History of Solar System Formation and Evolution Hypotheses - Solar Evolution Hypotheses

Solar Evolution Hypotheses

Attempts to isolate the physical source of the Sun's energy, and thus determine when and how it might ultimately run out, began in the 19th century. At that time, the prevailing scientific view on the source of the Sun's heat was that it was generated by gravitational contraction. In the 1840s, astronomers J. R. Mayer and J. J. Waterson first proposed that the Sun's massive weight causes it to collapse in on itself, generating heat, an idea expounded upon in 1854 by both Hermann von Helmholtz and Lord Kelvin, who further elaborated on the idea by suggesting that heat may also be produced by the impact of meteors onto the Sun's surface.

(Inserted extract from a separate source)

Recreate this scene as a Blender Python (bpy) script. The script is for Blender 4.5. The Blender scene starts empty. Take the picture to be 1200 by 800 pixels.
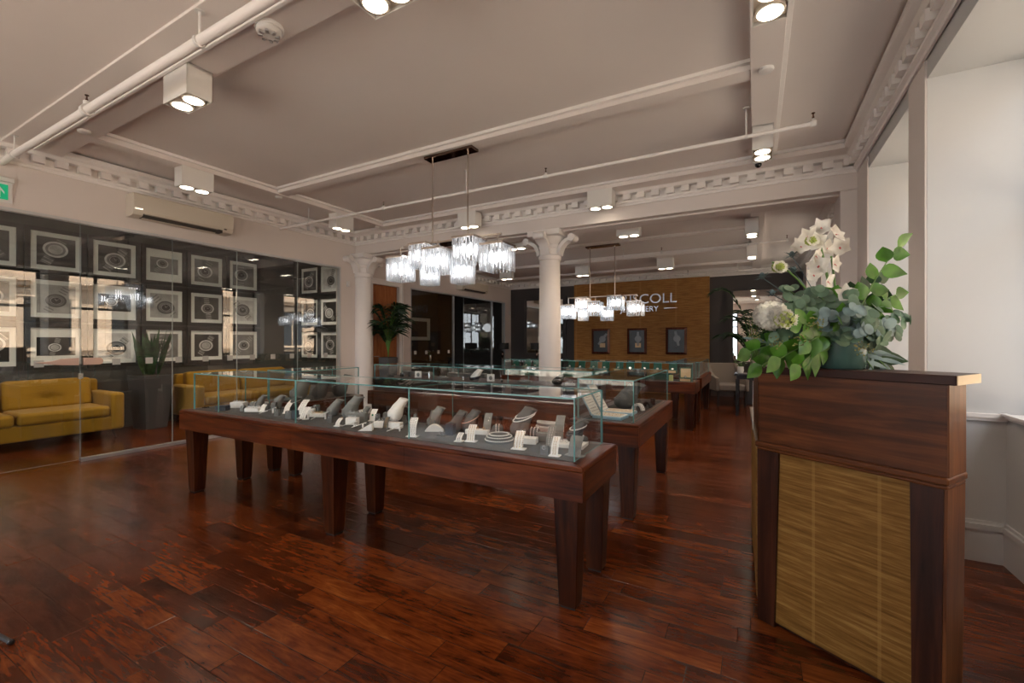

However, the Sun only has enough gravitational potential energy to power its luminosity by this mechanism for about 30 million years—far less than the age of the Earth. (This collapse time is known as the Kelvin–Helmholtz timescale.)

Albert Einstein's development of the theory of relativity in 1905 led to the understanding that nuclear reactions could create new elements from smaller precursors, with the loss of energy. In his treatise Stars and Atoms, Arthur Eddington suggested that pressures and temperatures within stars were great enough for hydrogen nuclei to fuse into helium; a process which could produce the massive amounts of energy required to power the Sun. In 1935, Eddington went further and suggested that other elements might also form within stars. Spectral evidence collected after 1945 showed that the distribution of the commonest chemical elements, carbon, hydrogen, oxygen, nitrogen, neon, iron etc., was fairly uniform across the galaxy. This suggested that these elements had a common origin. A number of anomalies in the proportions hinted at an underlying mechanism for creation. Lead is heavier than gold, but far more common. Hydrogen and helium (elements 1 and 2) are virtually ubiquitous yet lithium and beryllium (elements 3 and 4) are extremely rare.